Friday, March 11, 2016

Sun Tzu Didn’t Encourage Coddling or Cuddling

A colleague recently forwarded me a somewhat dated article from The Atlantic entitled, “The Coddling of the American Mind,” which explains a new breed of political correctness is gaining momentum on American college and university campuses.  The student-led movement is driven by an avert desire to avoid the “triggering” of negative emotional responses, whether in lecture or during student-life.  Though conceived surely with the best of intentions, the movement is devolving into a monster that would repulse even Victor Frankenstein (“Accursed creator!  Why did you form a monster so hideous that even you turned from me in disgust?”).

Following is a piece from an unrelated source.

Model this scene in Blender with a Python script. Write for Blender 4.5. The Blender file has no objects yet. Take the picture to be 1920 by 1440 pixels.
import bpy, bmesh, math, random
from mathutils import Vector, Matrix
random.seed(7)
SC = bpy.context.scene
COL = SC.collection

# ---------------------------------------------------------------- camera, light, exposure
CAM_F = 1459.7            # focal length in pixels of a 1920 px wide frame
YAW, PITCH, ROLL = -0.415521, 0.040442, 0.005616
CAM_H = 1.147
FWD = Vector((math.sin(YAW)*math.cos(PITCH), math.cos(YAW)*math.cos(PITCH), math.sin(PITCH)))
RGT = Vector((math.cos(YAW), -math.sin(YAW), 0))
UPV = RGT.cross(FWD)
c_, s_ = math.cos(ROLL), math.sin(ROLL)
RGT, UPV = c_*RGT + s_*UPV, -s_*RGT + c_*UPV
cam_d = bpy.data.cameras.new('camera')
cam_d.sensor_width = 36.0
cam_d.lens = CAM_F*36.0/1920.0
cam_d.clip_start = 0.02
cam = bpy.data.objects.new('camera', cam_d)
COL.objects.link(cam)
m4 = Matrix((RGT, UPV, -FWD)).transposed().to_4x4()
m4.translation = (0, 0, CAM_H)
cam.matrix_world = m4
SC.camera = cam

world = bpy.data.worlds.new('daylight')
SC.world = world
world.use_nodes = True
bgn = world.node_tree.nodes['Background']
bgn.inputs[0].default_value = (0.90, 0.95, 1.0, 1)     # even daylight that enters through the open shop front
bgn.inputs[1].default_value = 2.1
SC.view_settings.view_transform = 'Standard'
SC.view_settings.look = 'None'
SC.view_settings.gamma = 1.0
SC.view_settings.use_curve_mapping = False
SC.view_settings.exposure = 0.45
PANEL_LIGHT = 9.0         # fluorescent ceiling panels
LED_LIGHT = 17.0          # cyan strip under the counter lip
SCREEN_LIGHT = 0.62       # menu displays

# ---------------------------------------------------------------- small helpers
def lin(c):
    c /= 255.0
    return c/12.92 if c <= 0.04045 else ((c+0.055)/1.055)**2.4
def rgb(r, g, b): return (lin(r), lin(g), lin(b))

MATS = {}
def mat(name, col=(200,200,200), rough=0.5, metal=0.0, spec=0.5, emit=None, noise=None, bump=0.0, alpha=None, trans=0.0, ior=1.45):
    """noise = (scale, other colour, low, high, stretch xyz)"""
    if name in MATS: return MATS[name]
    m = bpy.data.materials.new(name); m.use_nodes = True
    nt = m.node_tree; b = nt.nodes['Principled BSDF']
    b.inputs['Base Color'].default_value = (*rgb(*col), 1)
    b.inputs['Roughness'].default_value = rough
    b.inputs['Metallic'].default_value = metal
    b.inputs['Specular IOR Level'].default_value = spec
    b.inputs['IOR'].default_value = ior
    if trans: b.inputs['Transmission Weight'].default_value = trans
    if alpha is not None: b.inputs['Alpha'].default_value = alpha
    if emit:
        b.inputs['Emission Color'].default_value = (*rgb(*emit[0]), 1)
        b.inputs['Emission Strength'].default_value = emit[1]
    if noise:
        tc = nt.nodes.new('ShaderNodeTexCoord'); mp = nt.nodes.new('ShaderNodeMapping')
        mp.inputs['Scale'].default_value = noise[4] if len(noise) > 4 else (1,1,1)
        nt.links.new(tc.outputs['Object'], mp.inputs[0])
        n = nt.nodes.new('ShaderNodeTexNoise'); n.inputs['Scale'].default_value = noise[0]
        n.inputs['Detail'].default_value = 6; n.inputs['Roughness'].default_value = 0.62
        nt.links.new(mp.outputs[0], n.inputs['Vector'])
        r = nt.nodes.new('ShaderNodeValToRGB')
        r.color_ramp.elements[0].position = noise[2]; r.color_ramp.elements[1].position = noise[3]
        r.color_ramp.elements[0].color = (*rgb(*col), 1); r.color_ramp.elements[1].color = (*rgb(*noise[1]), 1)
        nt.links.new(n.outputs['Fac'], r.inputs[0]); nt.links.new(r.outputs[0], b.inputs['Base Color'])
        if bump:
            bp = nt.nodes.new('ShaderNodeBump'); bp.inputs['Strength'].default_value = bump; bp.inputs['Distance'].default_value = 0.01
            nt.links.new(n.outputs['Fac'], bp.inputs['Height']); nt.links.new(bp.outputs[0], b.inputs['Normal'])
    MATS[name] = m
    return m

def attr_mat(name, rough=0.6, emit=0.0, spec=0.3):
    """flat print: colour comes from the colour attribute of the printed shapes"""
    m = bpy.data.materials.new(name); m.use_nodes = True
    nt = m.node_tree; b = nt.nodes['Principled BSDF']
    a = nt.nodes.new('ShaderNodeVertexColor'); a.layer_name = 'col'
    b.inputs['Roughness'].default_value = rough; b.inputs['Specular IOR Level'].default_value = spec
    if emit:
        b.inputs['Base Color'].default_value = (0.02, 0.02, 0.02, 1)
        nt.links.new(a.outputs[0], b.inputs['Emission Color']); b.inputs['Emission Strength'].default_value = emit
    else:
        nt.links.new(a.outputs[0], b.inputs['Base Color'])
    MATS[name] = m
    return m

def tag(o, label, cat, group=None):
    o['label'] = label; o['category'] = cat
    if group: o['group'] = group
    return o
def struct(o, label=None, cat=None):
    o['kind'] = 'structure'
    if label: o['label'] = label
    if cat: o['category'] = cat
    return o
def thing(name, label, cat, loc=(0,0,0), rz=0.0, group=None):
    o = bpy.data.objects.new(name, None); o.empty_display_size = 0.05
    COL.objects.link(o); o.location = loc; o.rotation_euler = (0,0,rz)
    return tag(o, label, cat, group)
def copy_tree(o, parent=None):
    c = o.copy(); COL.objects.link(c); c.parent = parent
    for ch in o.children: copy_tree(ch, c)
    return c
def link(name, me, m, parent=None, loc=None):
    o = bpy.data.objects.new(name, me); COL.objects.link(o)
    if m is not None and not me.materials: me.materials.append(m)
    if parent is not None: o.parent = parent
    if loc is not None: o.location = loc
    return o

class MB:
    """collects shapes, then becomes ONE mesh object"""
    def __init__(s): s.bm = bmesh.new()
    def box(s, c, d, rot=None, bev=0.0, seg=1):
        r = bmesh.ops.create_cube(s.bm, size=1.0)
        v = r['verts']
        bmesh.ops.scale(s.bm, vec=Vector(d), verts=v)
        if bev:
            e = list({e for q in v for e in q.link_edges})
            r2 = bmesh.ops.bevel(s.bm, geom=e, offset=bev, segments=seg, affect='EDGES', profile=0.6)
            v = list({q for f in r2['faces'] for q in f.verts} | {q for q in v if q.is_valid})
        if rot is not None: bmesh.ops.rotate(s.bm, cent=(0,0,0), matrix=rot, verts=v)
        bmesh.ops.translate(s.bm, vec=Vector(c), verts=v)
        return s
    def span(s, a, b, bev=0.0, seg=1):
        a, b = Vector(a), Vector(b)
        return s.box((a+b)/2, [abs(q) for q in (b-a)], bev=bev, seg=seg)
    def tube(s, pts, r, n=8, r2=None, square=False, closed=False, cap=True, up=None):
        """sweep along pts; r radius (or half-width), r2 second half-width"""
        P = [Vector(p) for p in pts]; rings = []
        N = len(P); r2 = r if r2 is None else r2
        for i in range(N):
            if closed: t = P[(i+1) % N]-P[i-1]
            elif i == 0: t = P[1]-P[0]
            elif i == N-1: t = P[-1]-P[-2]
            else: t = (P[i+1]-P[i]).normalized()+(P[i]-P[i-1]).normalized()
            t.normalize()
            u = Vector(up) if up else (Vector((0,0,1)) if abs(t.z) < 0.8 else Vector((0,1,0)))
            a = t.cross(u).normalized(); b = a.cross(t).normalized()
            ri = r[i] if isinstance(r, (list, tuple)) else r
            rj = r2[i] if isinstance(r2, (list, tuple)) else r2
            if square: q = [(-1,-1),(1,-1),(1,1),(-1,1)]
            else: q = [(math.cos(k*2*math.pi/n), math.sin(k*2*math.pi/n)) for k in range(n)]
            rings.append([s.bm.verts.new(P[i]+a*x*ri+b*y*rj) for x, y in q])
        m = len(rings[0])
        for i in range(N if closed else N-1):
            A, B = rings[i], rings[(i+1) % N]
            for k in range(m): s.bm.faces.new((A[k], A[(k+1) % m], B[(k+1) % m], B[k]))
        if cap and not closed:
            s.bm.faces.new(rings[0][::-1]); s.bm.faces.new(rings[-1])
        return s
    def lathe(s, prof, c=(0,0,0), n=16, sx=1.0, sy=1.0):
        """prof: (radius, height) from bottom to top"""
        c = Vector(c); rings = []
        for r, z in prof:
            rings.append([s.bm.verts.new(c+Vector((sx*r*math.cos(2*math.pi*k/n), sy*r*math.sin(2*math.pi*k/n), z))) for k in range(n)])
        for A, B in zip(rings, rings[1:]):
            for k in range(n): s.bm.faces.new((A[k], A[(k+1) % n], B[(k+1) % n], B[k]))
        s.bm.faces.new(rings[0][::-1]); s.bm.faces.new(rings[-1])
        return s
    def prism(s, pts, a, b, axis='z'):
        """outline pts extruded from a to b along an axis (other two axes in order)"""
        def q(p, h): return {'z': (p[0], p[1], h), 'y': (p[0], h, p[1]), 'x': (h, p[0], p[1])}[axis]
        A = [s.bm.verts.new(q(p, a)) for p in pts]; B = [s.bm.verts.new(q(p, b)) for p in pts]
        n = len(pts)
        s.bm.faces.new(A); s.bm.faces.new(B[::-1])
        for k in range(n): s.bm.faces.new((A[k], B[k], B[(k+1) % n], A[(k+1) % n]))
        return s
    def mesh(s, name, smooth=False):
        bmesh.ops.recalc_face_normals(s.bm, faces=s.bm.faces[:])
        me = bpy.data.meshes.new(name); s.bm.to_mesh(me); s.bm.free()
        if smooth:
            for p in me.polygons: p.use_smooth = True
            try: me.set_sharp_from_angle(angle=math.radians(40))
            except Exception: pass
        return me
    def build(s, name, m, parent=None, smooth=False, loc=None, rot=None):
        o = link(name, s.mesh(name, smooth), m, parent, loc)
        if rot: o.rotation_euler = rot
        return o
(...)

Indeed, as the article explains, during the 2014-2015 school year, the deans and department chairs at the ten University of California schools were presented with examples of “microaggressions,” defined as “small actions or word choices that seem on their face to have no malicious intent but that are thought as a kind of violence nonetheless.”  Such inflammatory rhetoric included, “America is the land of opportunity” and “I believe the most qualified person should get the job,” two pillars of the U.S. identity.


Maybe former Indiana basketball coach Bobby Knight should have yelled "trigger warning" before turning his chair into a projectile. 

Sun Tzu, the Chinese military strategist and philosopher stresses the importance of “know[ing] yourself” in the “Art of War,” while cautioning “if you know neither the enemy nor yourself, you will succumb in every battle.”  As evident from The Atlantic article, a certain portion of college students are sadly unaware of the qualities that made – and make – the United States an economic and political superpower.

Capitalism, for all its faults, is the superior modality for producing economic and political growth, yet its success demands persons challenge convention and embrace competition.  American icons like John D. Rockefeller, Andrew Carnegie, J.P. Morgan, Thomas Edison, Martin Luther King, Jr., Walt Disney and Steve Jobs recognized this – they pushed limits, suffered setbacks and pressed onward.   The idea that college campuses must become “safe spaces” “where young adults are shielded from words and ideas that make some uncomfortable” is a direct affront to American capitalism.  General George S. Patton said it best when addressing the Third Army, “Americans love a winner and will not tolerate a loser.  Americans play to win all the time.  I wouldn’t give a hoot in hell for a man who lose and laughed.  That’s why Americans have never lost and will never lose a war, because the very thought of losing is hateful to Americans.”


Are there times when sensitivity is required?  Absolutely.  “Zero tolerance” policies are needed to clamp down on bullying, both in the school yard and on social media.  Triggering warnings are necessary on forums where victims of traumatic events, like sexual assault, gather.  But to apply these practices perpetually serves only to promote a culture of emotional, intellectual and likely physical weakness.  “As iron sharpens iron, so one person sharpens another.”  Proverb 27:17.

If future generations of Americans desire to compete in the ever-expanding global workplace, this movement must be abandoned, and replaced with Sun Tzu’s teachings.  The strength of the United States and American capitalism rests not in its political correctness, but in its immigrant past, where men and women strove to create better lives for themselves and their families.  And to their credit this they achieved, but the younger generation owes it to the “tired . . . poor . . . [and] huddle masses,” who worked in the coal mines, steel mills and textile factories to build this nation, to advance their legacy.  The United States is the greatest country on earth, but “uneasy lies that head that wears a crown.”